Lee's album: 'Faith In Worthless Things' is available eiter as a download or in physical form here
Lee's blog is here

Monday, September 01, 2008

In the Court of Times Square

It's been a couple of weeks, so apologies for anyone gasping to know how my latest tustle with the mighty Crimbeast, incarnation no.316(a)) went. Frankly flying out to New York on a Thursday (to see a show the same evening, resulting in a straight 24 hour day) was perhaps a little over-ambitious, but at the point that I booked I only had a confirmed place on the Thursday night. The rest of the shows (four in all) were sold out.

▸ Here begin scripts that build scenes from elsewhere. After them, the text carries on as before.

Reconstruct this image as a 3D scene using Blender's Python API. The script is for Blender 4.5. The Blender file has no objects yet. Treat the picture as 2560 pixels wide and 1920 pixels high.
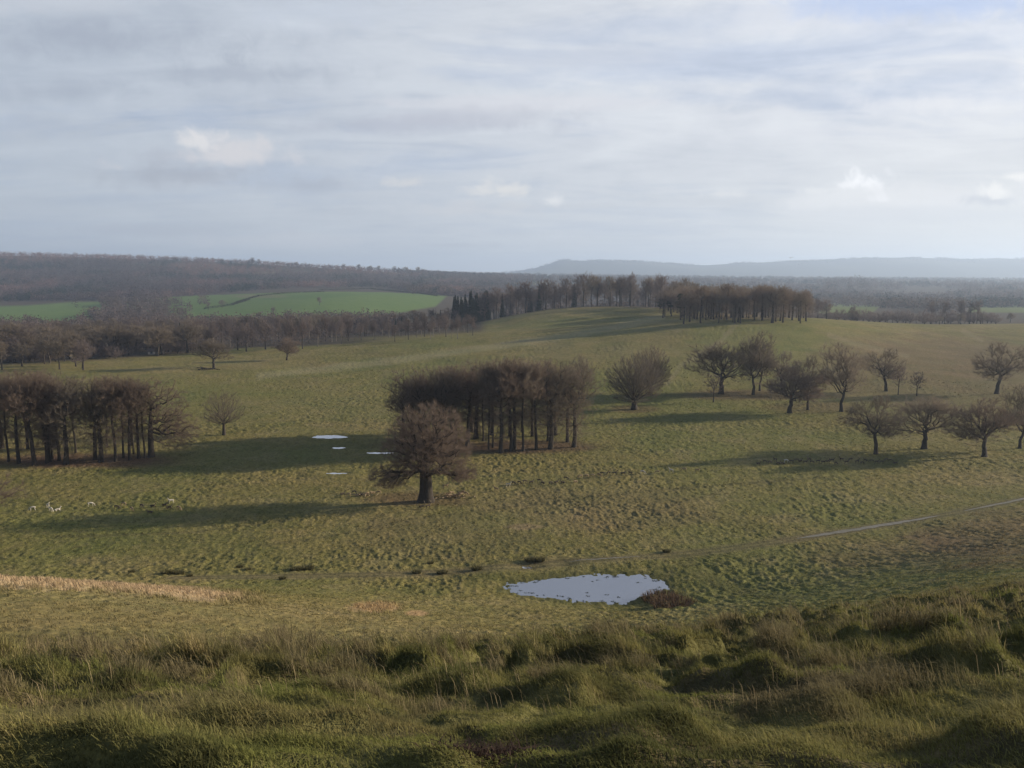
import bpy, math, random
import numpy as np
from mathutils import Vector, Matrix

# ------------------------------------------------------------------ camera, sky, sun, exposure
S = bpy.context.scene
COL = S.collection
W0, H0, F0, HOR = 2212.0, 1659.0, 1737.0, 590.0        # survey frame used to measure the view
PITCH = math.atan((H0 / 2 - HOR) / F0)
cam_d = bpy.data.cameras.new('camera'); cam = bpy.data.objects.new('camera', cam_d); COL.objects.link(cam)
cam_d.sensor_width = 36.0; cam_d.lens = 36.0 * F0 / W0; cam_d.clip_start = 0.1; cam_d.clip_end = 40000
cam.location = (0, 0, 0); cam.rotation_euler = (math.pi / 2 - PITCH, 0, 0)
S.camera = cam

SUN_AZ = math.radians(76.5); SUN_EL = math.radians(14.3)
sd = bpy.data.lights.new('sun', 'SUN'); sun = bpy.data.objects.new('sun', sd); COL.objects.link(sun)
sd.energy = 5.0; sd.angle = math.radians(0.6); sd.color = (1.0, 0.86, 0.68)
sdir = Vector((math.sin(SUN_AZ) * math.cos(SUN_EL), math.cos(SUN_AZ) * math.cos(SUN_EL), math.sin(SUN_EL)))
sun.rotation_euler = sdir.to_track_quat('Z', 'Y').to_euler(); sun.location = (60, 20, 60)

S.view_settings.view_transform = 'Standard'; S.view_settings.look = 'None'
S.view_settings.exposure = 0.74; S.view_settings.gamma = 1.0
S.render.engine = 'CYCLES'
S.cycles.use_denoising = True
S.cycles.max_bounces = 4; S.cycles.diffuse_bounces = 2; S.cycles.glossy_bounces = 2
S.cycles.transmission_bounces = 2; S.cycles.transparent_max_bounces = 4; S.cycles.volume_bounces = 0
S.cycles.caustics_reflective = False; S.cycles.caustics_refractive = False

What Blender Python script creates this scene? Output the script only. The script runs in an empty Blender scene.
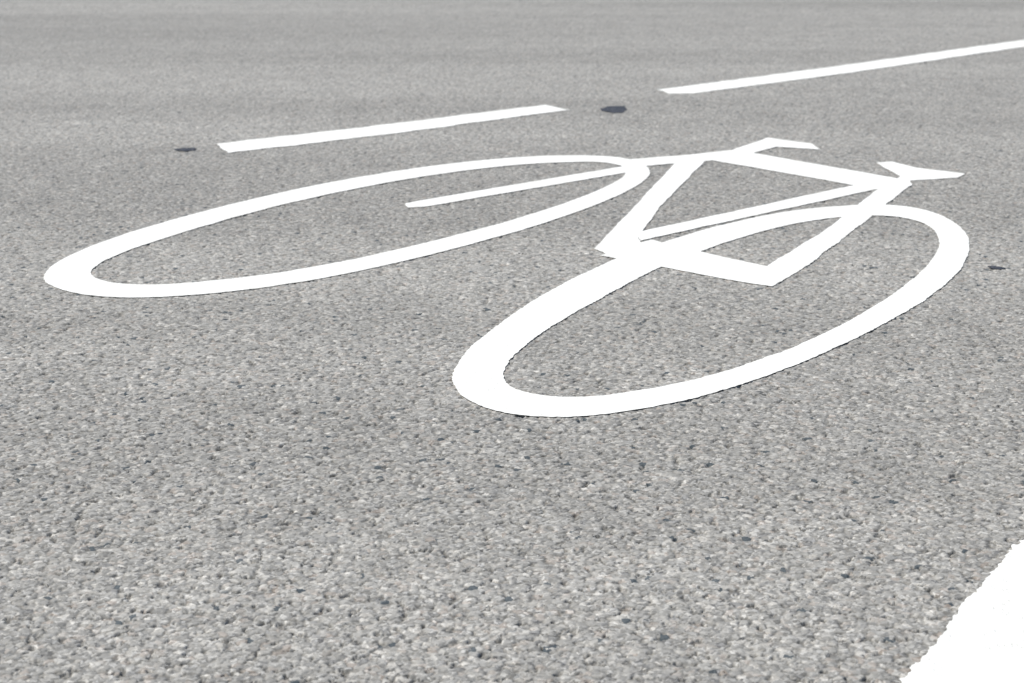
import bpy, math, random
import numpy as np
from mathutils import Vector, noise, geometry
sc=bpy.context.scene
F=1649.0; th=math.atan(461.5/F); CH=1.0
# ---- all markings: survey coordinates on the road plane, millimetres (x,y)
def W(s):
    return [tuple(float(v)/1000 for v in q.split(',')) for q in s.split(';')]
LO=W("-1233,4233;-1234,4375;-1179,4619;-973,5060;-563,5667;-227,5981;181,6163;367,6139;485,5959;474,5687;395,5456;116,4935;-174,4526;-546,4132;-781,4005;-949,3974;-1117,4047")
LI=W("-1115,4256;-1112,4399;-931,4830;-543,5456;-220,5789;176,6003;341,6003;410,5873;366,5628;153,5191;-180,4701;-564,4280;-806,4143;-954,4111;-1054,4154")
RO=W("-127,3291;-111,3440;-28,3716;123,4100;251,4351;836,5060;1077,5175;1236,5175;1323,5012;1328,4729;1263,4462;1131,4143;926,3808;703,3503;516,3284;334,3127;171,3044;73,3025;-23,3069;-101,3166")
RI=W("-23,3291;-2,3425;64,3628;218,3954;396,4303;802,4845;1042,4997;1192,4981;1247,4830;1224,4619;1105,4303;903,3924;643,3544;438,3327;282,3214;137,3160;36,3186")
FR=[W(s) for s in ("-346,5208;-329,5141;-273,5158;404,5789;414,5937;-298,5260",
"231,4539;328,4919;616,6071;732,6116;470,5158;365,4687;375,4375;275,4437",
"419,6071;672,6186;858,6306;886,6234;732,6048;449,5916",
"850,6306;1030,6612;1180,6456;1185,6306;1027,6380;891,6186",
"738,6234;874,6282;1360,5647;1266,5456;1184,5512;711,6093",
"365,4757;1231,5608;1279,5512;1155,5401;368,4646",
"243,4449;398,4659;525,4500;682,4315;661,4089;612,4122;385,4327",
"682,4315;960,4859;1256,5531;1366,5569;1057,4889;772,4280;661,4089",
"1336,6003;1399,6026;1457,5894;1604,5768;1554,5687;1373,5628;1357,5531;1247,5493;1357,5707")]
DASH=[W("-1164,6456;-636,6890;152,7623;257,7451;-460,6748;-831,6430;-1080,6234"),
W("722,8188;1831,9280;3323,10834;4098,11654;3939,11192;3184,10368;1819,8933;873,8029;757,8029")]
EDGE=W("496,1915;564,2029;675,2218;748,2335;815,2435;1062,2813;1473,3386")
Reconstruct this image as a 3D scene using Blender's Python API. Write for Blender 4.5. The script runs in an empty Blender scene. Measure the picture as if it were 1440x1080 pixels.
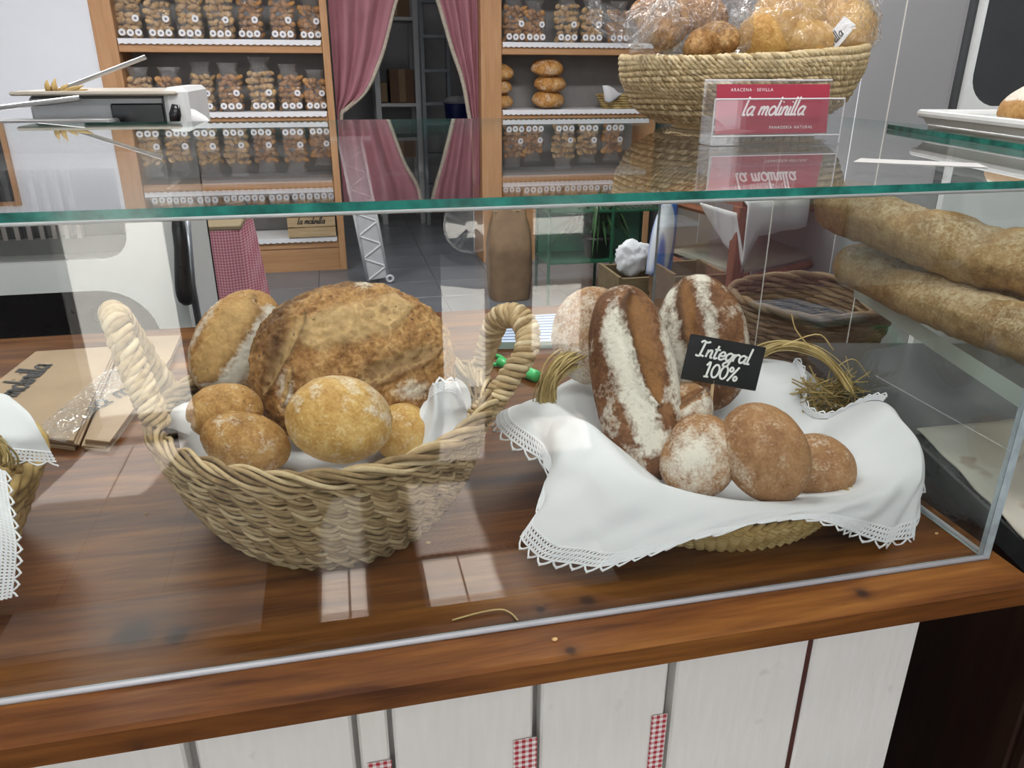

Naturally, meeting up with friend, employee and general good-guy, Sidney Smiff made the whole thing an even deeper pleasure. There was your humble hack, ready to just enjoy one show and a night or three in a scuzzy hotel, and what happens? I get to go backstage, watch a sound check/rehearsal, meet at least three fifths of the band and indulge in some major prog chinwaggery. And get offered guestlist for the following nights. Urgh, how dull....
To the shows:

Thursday. Despite what was described by Adrian Belew as 'the worst soundcheck we've ever done', the band were, at least as far as my lagged brain could tell, firing on about 4 and a half of their six cylinders. The immediate difference to the hardened KC watcher is the addition of Gavin Harrison (drums) to the fold. Beefing up the beats has twisted the dynamic in some weird and wonderful ways. This being the last run of the present tour, the boys (BOYS??!!??) had ironed out a lot of the creases. However a few remained. Tony Levin's stick bass ruminations had a little trouble fitting into material that was hand-tooled for Trey Gunn's more delicate fingers, and oddly both Belew and Fripp's six string contributions seemed a trifle tentative at times. It was a splendid mixture of 80s new wavisms (including a bludgeoningly wonderful Neurotica) rather neglected double trio treats (Vroom sounded mighty fine), and at least three 70s classics in The Talking Drum, Larks Tongues Pt2 and Red (yay!). Levin's stick STILL sounds incredible however...
Best of all was the last quartet's Level Five, which, with its new double drum middle section, absolutely crushed the front few rows of adoring fans.
The low point was the version of Indiscipline which Mastellotto and Harrison's beats made too four-square. I missed Bruford's jazzy mischief.

Friday - needed a night off. To 'cleanse the pallette', as Sidney said...

Saturday: well, maybe it was the Jack Daniels beforehand, maybe the vantage point from the VIP balcony, but my god...I was SO glad I hung on for more. This was one of those nights that almost instantaneously fade into legend even as you watch. From a raised position stage right I could now see Fripp (he's taken to now playing BEHIND his racks of signal processors and midi gear, meaning that unless you're twenty feet tall or sitting right over on stage left you won't see a thing). As each second passed I wanted to preserve the whole thing in...erm...aspic. Reports of RF now actually displaying genuine joy at playing this stuff were confirmed as your correspondent saw him openly laugh, point, grin and generally get off on his bandmate's antics. Belew fluffed a line: He chortled. Pat and Gavin blew down the house: He guffawed. Amazing. But it wasn't hard to see why. What, on the previous occasion was ridiculously proficient, now became something totally OTHER. It was KING CRIMSON. Lofty, intellectual, complex, sensuous, rowdy, boisterous, sexy (YES sexy) and altogether transcendental.
The setlist varied in spots. One Time, Sleepless (how long since THAT was aired?) all dashed off with aplomb. Level Five again shone. Even Indiscipline was a jollier affair. A final Marine Coda left the Nokia Theatre awash with Frippertronics from somewhere off the edges of Alpha Centauri.
I was speechless.
So, many, many thanks to the KC. A million more thanks to Sid Smith.
Billed as possibly the last outing for RF and KC, this 40th anniversary tour brought me home again. It was worth the jetlag.